«M i dispiace, devo andare, il mio posto è là...». La musica dei Pooh arriva da una festa di matrimonio poco lontana e fa da sottofondo a Stefano Parisi, mentre critica il governo Renzi su economia e riforme, attacca il neostatalismo della Confindustria, esprime dubbi sul sistema giudiziario che «genera incertezza» alle imprese, invita a «cambiare le politiche pubbliche per lo sviluppo, andando oltre privatizzazioni e cessioni».
È l'economia secondo Parisi, in trasferta a Lodi lunedì, subito dopo l'incontro a Villa Certosa con Silvio Berlusconi. Cena in piazza con Franco Debenedetti, autore di Scegliere i vincitori, salvare i perdenti, poi la presentazione del libro organizzata da Lodi liberale in un'aula della biblioteca ristrutturata di fresco da Michele De Lucchi. All'ingresso, applausi al fondatore di Chili (così recita il cartellino sul palco dei relatori), poi si parte e l'attenzione sale.
Leit-motiv della serata è un'orgogliosa rivendicazione del liberalismo popolare del 1994 di Berlusconi, ma non «delle grandi imprese che chiedono di non avere vincoli» né dell'«Europa, che è liberale ma viene respinta perché fatta da élites». Un liberalismo di popolo da attualizzare alle nuove frontiere: welfare, famiglie e privato sociale, concorrenza tra Stato e imprese nell'offrire servizi pubblici. «C'è una cultura ipocrita, che non prende atto che nel welfare un ruolo fondamentale ce l'hanno le famiglie con un anziano, un disabile, un disoccupato. Vogliamo riconoscere a queste famiglie benefici fiscali?».
La piccola platea è eterogenea, visti i disputanti, va dall'anziano e battagliero reduce dai campi di concentramento a giovani di sinistra a simpatizzanti azzurri a gente senza dimora politica ma intellettualmente curiosa. Molti i punti di distanza tra Parisi e Debenedetti sull'attualità, ma la lettura è simile: ha fatto il suo tempo lo Stato che decide dove e come deve andare l'economia. Così, se è Debenedetti a regalare l'assist sul presidente di Confindustria, Vincenzo Boccia («assurdo che chieda una politica industriale per il Paese»), Parisi schiaccia: «Che Confindustria chieda una politica industriale, e non un Paese competitivo, è culturalmente molto grave». Poi: «Sindacato e Confindustria hanno perso rappresentatività».
Vengono in mente battibecchi e defezioni di Berlusconi ai grandi appuntamenti degli industriali.

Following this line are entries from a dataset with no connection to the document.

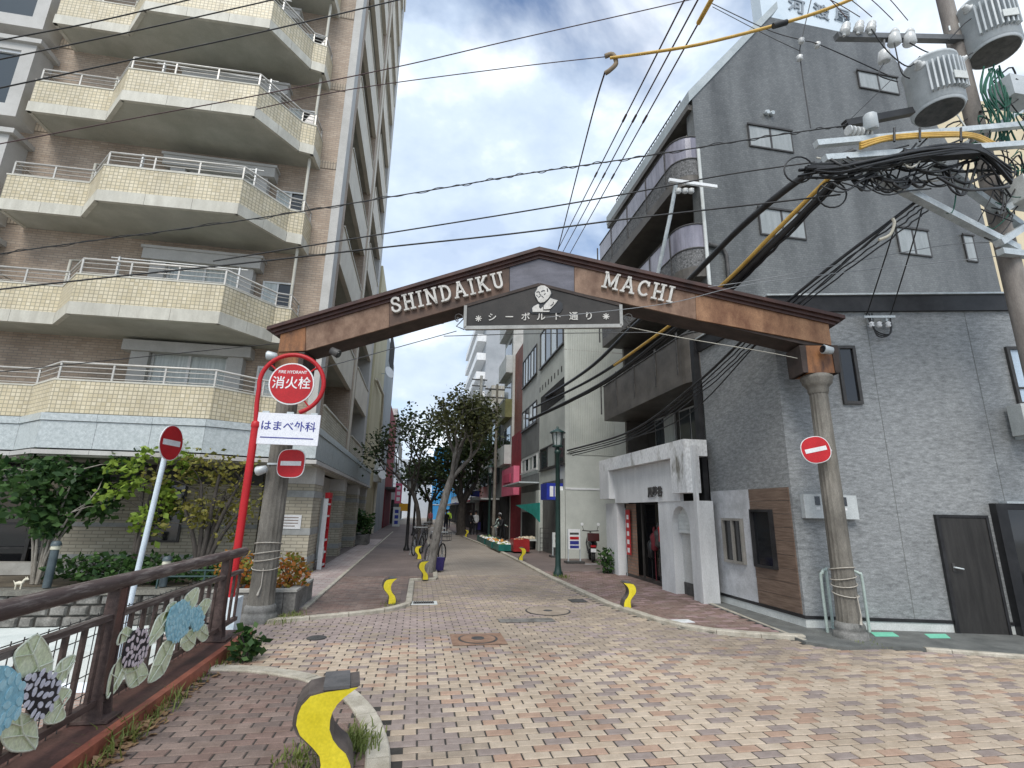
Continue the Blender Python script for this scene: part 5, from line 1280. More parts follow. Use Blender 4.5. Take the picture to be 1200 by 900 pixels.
# ------------------------------------------------------------------ street lamps
def lamp(base, h, r, m, lab, lantern=.28):
    t = thing('street_lamp', tuple(base), lab, 'street lamp'); b = V(base)
    MB().lathe(b, [(r * 1.8, 0), (r * 1.8, .1), (r * 1.3, .16), (r, .3), (r * .8, h - .75), (r * 1.3, h - .72), (r * 1.3, h - .66), (r * .7, h - .62), (r * .7, h - .56)], 12).obj('pole', m, t)
    z = h - .56
    MB().lathe(b, [(lantern * .5, z), (lantern * .62, z + .05), (lantern * .45, z + .07)], 6).obj('lantern_base', m, t)
    MB().lathe(b, [(lantern * .42, z + .071), (lantern * .60, z + .42)], 6).obj('lantern_glass', mat('lantern glass', (.30, .33, .32), (.42, .45, .44), rough=.2), t)
    for k in range(6):
        a = 2 * pi * k / 6; MB().tube([b + V((lantern * .44 * cos(a), lantern * .44 * sin(a), z + .07)), b + V((lantern * .62 * cos(a), lantern * .62 * sin(a), z + .42))], .012, 4).obj('lantern_bar', m, t)
    MB().lathe(b, [(lantern * .85, z + .421), (lantern * .8, z + .45), (lantern * .3, z + .53), (.03, z + .56), (.035, z + .6), (.01, z + .62)], 12).obj('lantern_roof', m, t)
    return t
b0 = G(654, 676); lamp(b0, aY(655, 502, b0.y).z, .075, M['dkgreen'], 'dark green lantern street lamp on the right pavement before the white building')
b0 = G(572.5, 632); lamp(b0, aY(574, 545, b0.y).z, .08, M['dkgreen'], 'dark lantern street lamp further on, behind the produce stall')
b0 = G(476, 646); lamp(b0, aY(479, 560, b0.y).z, .075, M['black'], 'black street lamp left of the bicycles')
b0 = G(484, 628); lamp(b0, aY(485, 566, b0.y).z, .08, M['black'], 'second black street lamp, just behind the one left of the bicycles')
def upole(px, py, ptop, lab, m, r=.14):
    b0 = G(px, py); z = aY(px, ptop, b0.y).z; t = thing('utility_pole', tuple(b0), lab, 'utility pole')
    MB().lathe(b0, [(r, 0), (r * .7, z)], 12).obj('pole', m, t)
    for k, dz in enumerate((.35, .9, 2.2)):
        MB().box(b0.x - .8, b0.x + .5, b0.y - .05, b0.y + .05, z - dz - .05, z - dz + .03).obj('cross_arm', M['iron'], t)
        for j in range(3): MB().lathe(b0 + V((-.7 + .5 * j, 0, z - dz + .03)), [(.05, 0), (.07, .05), (.04, .09), (.06, .13), (.02, .16)], 8).obj('insulator', M['white'], t)
    MB().lathe(b0 + V((-.35, -.1, z - 1.9)), [(.2, 0), (.22, .02), (.22, .5), (.18, .55)], 12).obj('transformer', M['galv'], t)
    return t
mat('weathered pole', (.16, .15, .12), (.25, .235, .2), sc=2)
upole(578, 632, 450, 'weathered utility pole beside the pink shop', MATS['weathered pole'], .11)
upole(558, 624, 440, 'far utility pole with cross arms behind the trees', M['concrete'], .18)

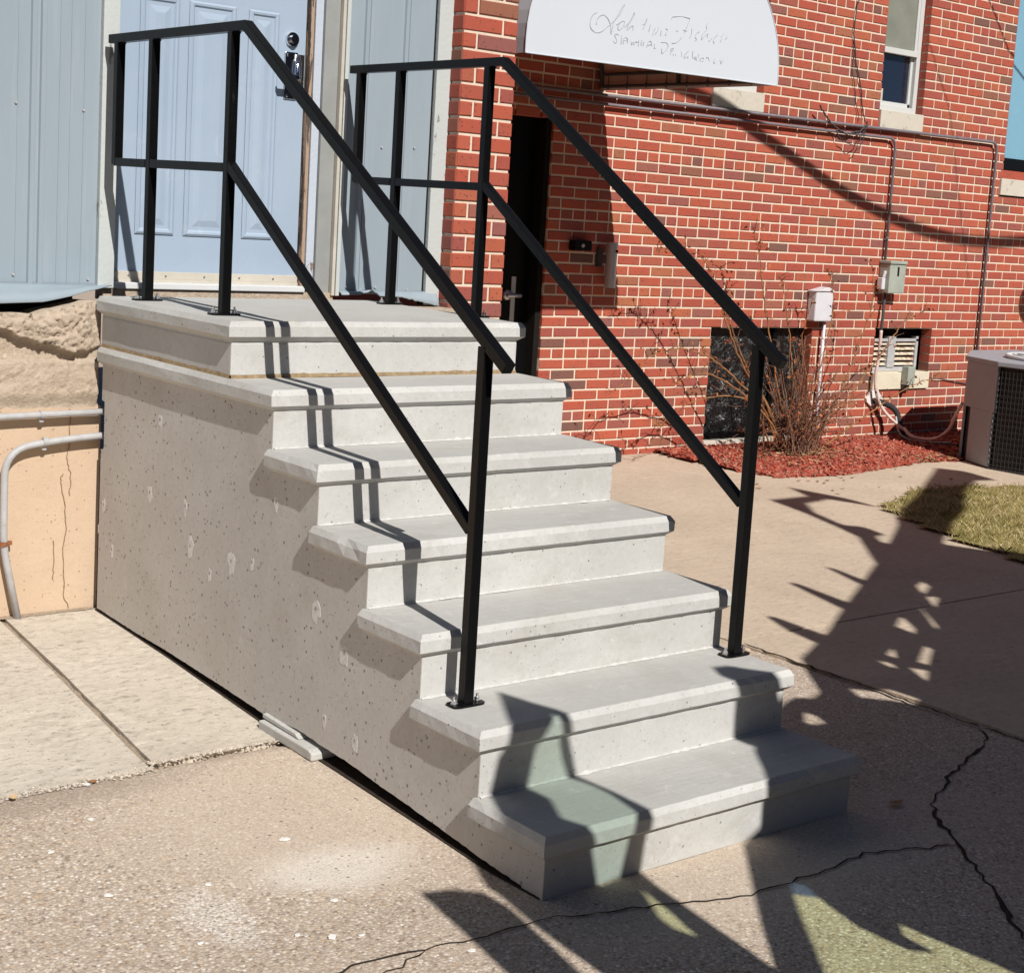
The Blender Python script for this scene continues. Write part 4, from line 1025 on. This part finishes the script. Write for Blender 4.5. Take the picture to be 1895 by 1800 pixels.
m.prism([P], Yw - .018, Yw + .004, XZ); tag(m.build('foam_patch', M['foam_white'], bevel=.006), 'ragged white foam patch round the pipes low on the brick wall', 'foam patch')
e = empty('junction_box', (7.66, Yw, .55), 'small grey junction box at the sill of the louvre vent', 'electrical box')
MB().box(7.625, 7.715, Yw - .085, Yw - .02, .475, .62).build('box', M['grey_box'], e, bevel=.006); MB().tube([(7.67, Yw - .05, .475), (7.655, Yw - .05, .43)], .018, 8).build('connector', M['rail_dark'], e)
MB().tube(curve([(8.5, Yw - .01, .46), (8.2, Yw - .012, .50), (7.99, Yw - .02, .52)]), .004, 6).build('wire', M['rail_dark'], e)
# white box with conduit
e = empty('meter_box', (6.57, Yw, 1.1), 'pale lilac utility box behind the bare shrub above the basement window', 'electrical box')
MB().box(6.475, 6.665, Yw - .085, Yw - .003, .965, 1.19).build('box', M['white_box'], e, bevel=.01)
MB().prism([[(6.462, 1.185), (6.60, 1.215), (6.675, 1.185)]], Yw - .095, Yw - .004, XZ).build('lid', M['white_box'], e, bevel=.003)
MB().tube([(6.64, Yw - .04, .97), (6.64, Yw - .04, .04)], .0115, 10).build('pipe', M['white_box'], e, smooth=True)
# black wall camera and ash tube
e = empty('wall_sensor', (4.24, Yw, 1.43), 'small black wall unit mounted in the awning shade beside the door', 'wall light')
MB().box(4.165, 4.315, Yw - .06, Yw - .002, 1.397, 1.462).build('housing', M['black'], e, bevel=.008)
MB().tube([(4.235, Yw - .06, 1.43), (4.235, Yw - .066, 1.43)], .012, 12).build('lens', M['silver'], e)
e = empty('ash_tube', (4.46, Yw, 1.3), 'silver cylindrical ash receptacle on the brick wall at the edge of shade', 'ashtray')
MB().tube([(4.475, Yw - .07, 1.17), (4.475, Yw - .07, 1.425)], .036, 24).build('body', M['silver'], e, smooth=False, bevel=0)
MB().tube([(4.475, Yw - .07, 1.425), (4.475, Yw - .07, 1.460)], .039, 24).build('cap', M['silver'], e)
MB().box(4.40, 4.436, Yw - .03, Yw - .004, 1.30, 1.42).build('bracket', M['rail_dark'], e); MB().tube([(4.485, Yw - .104, 1.405), (4.485, Yw - .1095, 1.405)], .010, 12).build('port', M['dark'], e)
disc_pos = Vector((9.30, YWALL, 1.124)) - LD * 2.6
e = empty('round_sign', (disc_pos.x, disc_pos.y, 0), 'round sign on a post standing out of view beside the condenser', 'sign')
MB().tube([(disc_pos.x, disc_pos.y - .004, disc_pos.z), (disc_pos.x, disc_pos.y + .004, disc_pos.z)], .17, 28).build('panel', M['conduit'], e)  # made-up disc, placed to throw the round shadow on the brick wall
MB().tube([(disc_pos.x, disc_pos.y + .03, 0), (disc_pos.x, disc_pos.y + .03, disc_pos.z + .15)], .025, 10).build('post', M['conduit'], e)
# ------------------------------------------------------------------ condenser
ac = empty('air_conditioner', (7.6, 3.8, .05), 'grey outdoor condenser unit with black wire grille at the right edge', 'air conditioner')
FP = [(7.08, 3.72), (7.24, 4.08), (7.72, 4.40), (8.30, 4.40), (8.30, 2.95), (7.2, 2.95)]
MB().prism([FP], .02, .055, XY).build('base_pad', M['rail_dark'], ac)
inn = [(7.12, 3.72), (7.26, 4.07), (7.72, 4.37), (8.27, 4.37), (8.27, 2.98), (7.235, 2.98)]
MB().prism([inn], .055, .765, XY).build('coil', M['ac_dark'], ac)
def quadwall(a, b, z0, z1, th, name, mat, bevel=.004):
    a = Vector(a); b = Vector(b); d = (b - a).normalized(); n_ = Vector((-d.y, d.x)) * th
    MB().prism([[tuple(a), tuple(b), tuple(b + n_), tuple(a + n_)]], z0, z1, XY).build(name, M[mat], ac, bevel=bevel)
quadwall((7.075, 3.715), (7.235, 4.085), .44, .765, -.02, 'service_panel', 'ac'); quadwall((7.085, 3.735), (7.20, 4.0), .055, .44, -.02, 'corner_panel', 'ac')
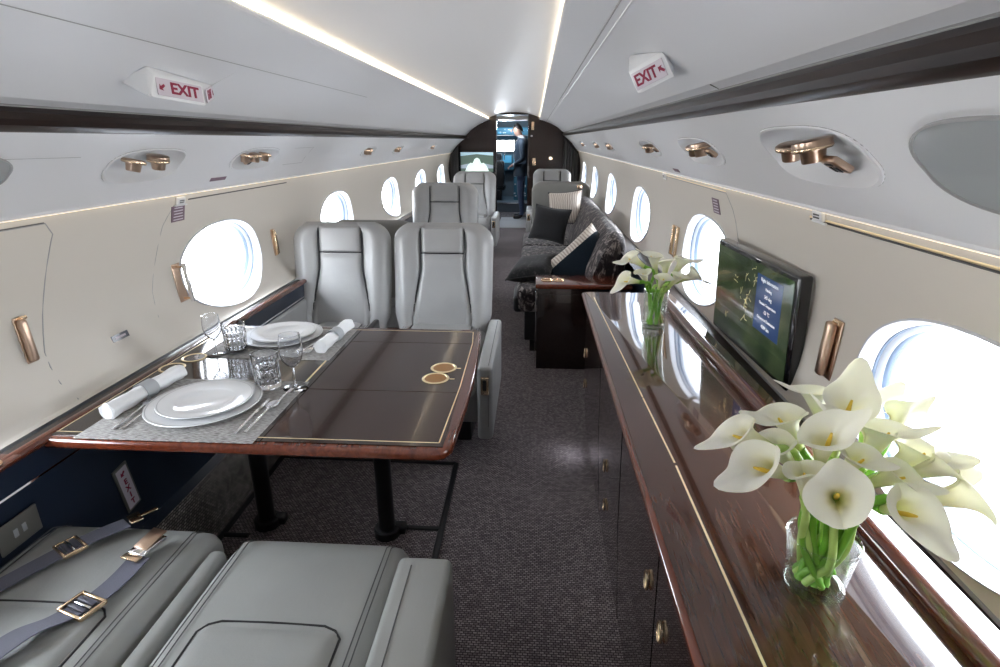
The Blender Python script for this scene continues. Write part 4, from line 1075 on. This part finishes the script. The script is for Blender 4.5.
tumbler(T(-.742, 1.850, TZ + .001), 1.0, 'cut-glass tumbler before the farther plates, beside the far wine glass')

# ---------------------------------------------------------------- vases with calla lilies
def vase(M, r0, r1, H, label):
    rt = thing('glass_vase', label, 'vase', M)
    prof = [(0, 0), (r0 * .9, 0), (r0, .003)] + [(lerp(r0, r1, (k / 12) ** 1.6), .003 + (H - .003) * k / 12) for k in range(1, 13)] + [(r1 - .001, H + .0015), (r1 - .0028, H)]
    prof += [(lerp(r0, r1, (k / 12) ** 1.6) - .003, .003 + (H - .003) * k / 12) for k in range(11, 1, -1)] + [(r0 * .8, .010), (0, .009)]
    MB().lathe(prof, 56).build('vase_body', 'vase_pane', rt, smooth=50)
    MB().lathe([(r0 * .55, .0005), (r0 + .0006, .0005), (r0 + .0012, .004), (r0 + .0006, .007), (r0 * .8, .0095)], 48).build('vase_foot', 'vase_pane', rt, smooth=50)
    MB().lathe([(r1 - .001, H - .001), (r1 + .0006, H + .0005), (r1 - .001, H + .0022), (r1 - .0028, H + .0005)], 48).build('vase_rim', 'pane', rt, smooth=50)
    # water
    MB().lathe([(0, H * .62), (lerp(r0, r1, .5) - .0045, H * .62)], 40).build('water_surface', 'vase_pane', rt, smooth=0)
    return rt
def calla(label, vase_c, rim_z, rim_r, head, axis, s_, tipdir, k, flare=1.0, group=None):
    """head = centre of the flower cup, axis = direction it opens to, tipdir = side the pointed lip is on"""
    ax = Vector(axis).normalized(); td = Vector(tipdir); td = (td - ax * td.dot(ax)).normalized(); yv = ax.cross(td)
    Lh = .108 * s_; o = Vector(head) - ax * Lh * .55
    rt = thing('calla_lily', label, 'flower', frame(o, td, yv, ax), group)
    rnd = random.Random(k * 13 + 5); wob = rnd.uniform(0, 6.28); sk = rnd.uniform(.9, 1.1)
    def sp(u, v, off=0):
        ph = (u * 2 - 1) * pi * 1.04    # 0 = tip side, ends overlap at the back
        t = v
        tip = math.exp(-(ph / .42) ** 2); back = abs(ph) / pi
        r = (.0055 + .0105 * t + .0150 * t ** 2.2 * flare) * s_
        roll = max(0, t - .66) / .34
        r += roll ** 1.5 * .0125 * s_ * (1 + .25 * sin(2 * ph + wob)) * flare
        z = Lh * (t * (1.0 - .30 * back ** 1.5)) - roll ** 2 * .014 * s_ * (1 - tip) * sk
        z += tip * (t ** 3) * .020 * s_ - roll ** 2 * tip * .010 * s_
        r += tip * roll ** 1.3 * .016 * s_
        r *= 1 + .05 * sin(3 * ph + wob) * t
        if u > .93: r += .0022 * s_ * (1 - t * .3)
        r = r * .82 + off
        return (r * cos(ph), r * sin(ph), z)
    mb = MB().grid(lambda u, v: sp(u, v), 44, 26).grid(lambda u, v: sp(u, v, -.0011), 44, 26)
    mb.build('spathe', 'petal', rt, smooth=80)
    MB().tube([(0, 0, .010 * s_), (.002, 0, .03 * s_), (.003, 0, Lh * .55), (.004, 0, Lh * .70)], [.0025, .0032 * s_, .0032 * s_, .0015], 10).build('spadix', 'spadix', rt)
    # stem from the cup down through the vase mouth to its foot
    bpy.context.view_layer.update(); inv = rt.matrix_world.inverted()
    vc = Vector(vase_c); dxy = Vector((o.x - vc.x, o.y - vc.y, 0)); dn = dxy.normalized() if dxy.length > .01 else Vector((1, 0, 0))
    th0 = atan2(dn.y, dn.x); a = 2.39996 * k; rb = rim_r * (.30 + .48 * ((k * .618) % 1))
    bot = vc + Vector((rb * cos(a), rb * sin(a), .012))
    a2 = th0 + rnd.uniform(-.6, .6); r2 = rim_r * min(.86, .35 + dxy.length * 5 + rnd.uniform(-.1, .1))
    rim = vc + Vector((r2 * cos(a2), r2 * sin(a2), rim_z))
    mid = (bot + rim) / 2
    pre = o - ax * .035 * s_ 
    pts = [bot, rim, pre, o + ax * .012 * s_]
    P_ = [inv @ p for p in spline(pts, 14)]; n = len(P_)
    rr = [.0055] * n
    for q_ in range(14): rr[n - 1 - q_] = (.0052 + .0030 * (1 - q_ / 14)) * min(1.15, s_)
    MB().tube(P_, rr, 10).build('flower_stem', 'stem' if k % 3 else 'stem_pale', rt)
    return rt
BV = Vector((.776, .700, SZ)); BH = .088
vase(T(*BV), .041, .050, BH, 'wide clear glass vase near us, packed with green lily stems')
def pt(px, py, y):   # a spot in the cabin at depth y seen along a chosen sight line
    c, s_ = cos(yaw), sin(yaw); cp, sp_ = cos(pitch), sin(pitch)
    r = Vector((c, s_, 0)); f = Vector((-s_ * cp, c * cp, -sp_)); u = Vector((-s_ * sp_, c * sp_, cp))
    d = f + r * ((px - 500) / F_PX) + u * ((333.5 - py) / F_PX); return Vector((.34, 0, 1.44)) + d * (y / d.y)
BIG = [((838, 498), .590, (-.40, -.72, .50), 1.02, (-.3, 0, 1), 1.12, 'front calla lily facing the camera, yellow throat, lowest centre of near bouquet'),
       ((907, 512), .600, (.02, -.78, .50), 1.05, (.2, -.3, -1), 1.0, 'calla lily right of the front one, open cup with pointed lip hanging down'),
       ((764, 468), .630, (-.80, -.30, .42), 1.05, (-.6, -.1, -.9), .95, 'lowest calla lily on the left, its green tip drooping'),
       ((744, 437), .690, (-.92, .0, .38), 1.0, (-.8, 0, -.5), .9, 'outermost left calla lily of the near bouquet'),
       ((786, 425), .740, (-.55, .05, .80), 1.05, (-1, 0, .2), 1.0, 'upper left calla lily of the near bouquet, pale face up'),
       ((826, 442), .640, (-.12, -.25, .95), 1.02, (1, -.1, .1), 1.0, 'upright calla lily above the front pair, lip folded to the right'),
       ((804, 478), .625, (-.30, -.25, .90), .92, (-.3, -1, .1), .8, 'narrow upright calla lily left of the front-facing one'),
       ((848, 412), .760, (.05, -.1, 1), 1.25, (.1, 0, 1), .95, 'tallest calla lily with a green midrib, top centre of near bouquet'),
       ((815, 402), .800, (-.35, .2, .9), 1.0, (-1, .2, .2), 1.0, 'calla lily at the top left, just under the wall screen'),
       ((880, 440), .700, (.25, -.1, .95), 1.08, (.6, -.6, .1), 1.0, 'calla lily right of the tallest one, rim curled towards us'),
       ((900, 418), .780, (.40, .25, .85), .9, (.5, 0, 1), .9, 'pinkish-white calla lily against the window, top right of near bouquet'),
       ((912, 458), .680, (.62, -.15, .75), 1.08, (.9, -.2, .1), 1.0, 'calla lily in the right middle of the near bouquet, tilted to the window'),
       ((935, 468), .650, (.85, -.15, .45), 1.0, (1, 0, .1), .95, 'calla lily pointing right above the longest one'),
       ((955, 497), .635, (.95, -.10, .22), 1.15, (1, 0, -.3), .95, 'longest calla lily reaching furthest right over the window sill'),
       ((856, 462), .650, (.10, -.45, .88), .82, (.4, -.8, 0), .9, 'small calla lily tucked above the front-facing one'),
       ((872, 408), .830, (.25, .3, .9), .95, (.3, 0, 1), 1.0, 'calla lily half hidden behind the tallest one, against the window frame'),
       ((778, 452), .690, (-.70, -.1, .70), .95, (-1, 0, .3), .9, 'calla lily between the outermost left and lowest left ones'),
       ((893, 478), .640, (.55, -.45, .70), .85, (.6, -.5, .1), .9, 'calla lily just above the one with the hanging lip'),
       ((838, 428), .720, (-.05, .0, 1), 1.05, (-.3, 0, 1), .85, 'calla lily directly below the tallest one')]
for k, ((px, py), y, ax, s_, td, fl, lb_) in enumerate(BIG): calla(lb_, BV, BH, .046, pt(px, py, y), ax, s_ * .90, td, k, fl)
SV = Vector((.782, 1.945, SZ)); SH = .135
vase(T(*SV), .040, .043, SH, 'slim clear glass vase at the far end of the sideboard')
SML = [((633, 260), 1.93, (-.85, -.1, .5), 1.15, (-1, 0, -.3), 'leftmost upper calla lily of the far bouquet'),
       ((628, 281), 1.88, (-.85, -.35, .15), 1.1, (-.5, 0, -1), 'lowest left calla lily of the far bouquet, drooping'),
       ((653, 260), 1.95, (-.3, -.1, .95), 1.2, (-.8, 0, .3), 'tallest calla lily of the far bouquet'),
       ((667, 266), 2.00, (.15, .1, .95), 1.1, (.5, 0, .5), 'middle calla lily of the far bouquet, right of its tallest'),
       ((682, 264), 1.97, (.55, 0, .8), 1.15, (1, 0, 0), 'upper right calla lily of the far bouquet'),
       ((692, 277), 1.92, (.9, -.1, .35), 1.2, (1, 0, -.2), 'rightmost calla lily of the far bouquet, against the window'),
       ((662, 281), 1.88, (.1, -.5, .8), 1.0, (.4, -.8, 0), 'front centre calla lily of the far bouquet'),
       ((644, 276), 1.90, (-.35, -.4, .8), 1.05, (-.4, -.8, 0), 'calla lily in the left middle of the far bouquet'),
       ((677, 279), 1.90, (.45, -.35, .75), 1.0, (.6, -.6, 0), 'calla lily low on the right of the far bouquet')]
for k, ((px, py), y, ax, s_, td, lb_) in enumerate(SML): calla(lb_, SV, SH, .040, pt(px, py, y), ax, s_ * .84, td, k + 40, 1.05)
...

Un po' la ragione per cui in tanti dicono che le parole di Parisi sono già sentite e le facce già viste, che gli italiani non sono liberali, il liberalismo non può attecchire e lui non può farcela. Lui replica che non è la teoria del '94 l'errore, ma ciò in cui è degenerata: «Nel '94 Berlusconi fece passare il messaggio di un liberalismo non elitario, come libertà per tutti, che si radicò nella cultura. Adesso mandiamo messaggi troppo confusi e statalisti». Come la difesa della regolarizzazione dei precari della scuola, che avviene anche nel centrodestra, o articolo 18 e lavoratori pubblici. O un certo filo renzismo sul Job Act. Invece, sostiene, «il governo non ha liberalizzato per nulla il mercato del lavoro: siamo uno dei pochi Paesi europei in cui se un'azienda vuole licenziare per giusta causa deve andare dal giudice». Gli attacchi a Renzi non finiscono qui.
«La riforma istituzionale non ha coraggio, il coraggio è porre le questioni in modo semplice. Se invece di cincischiare e rompere con Berlusconi su una stupidata, perché se sapessimo su cosa hanno rotto... Adesso avremmo una riforma». Così non pare. E il suo «No» al referendum è ancora più forte è chiaro.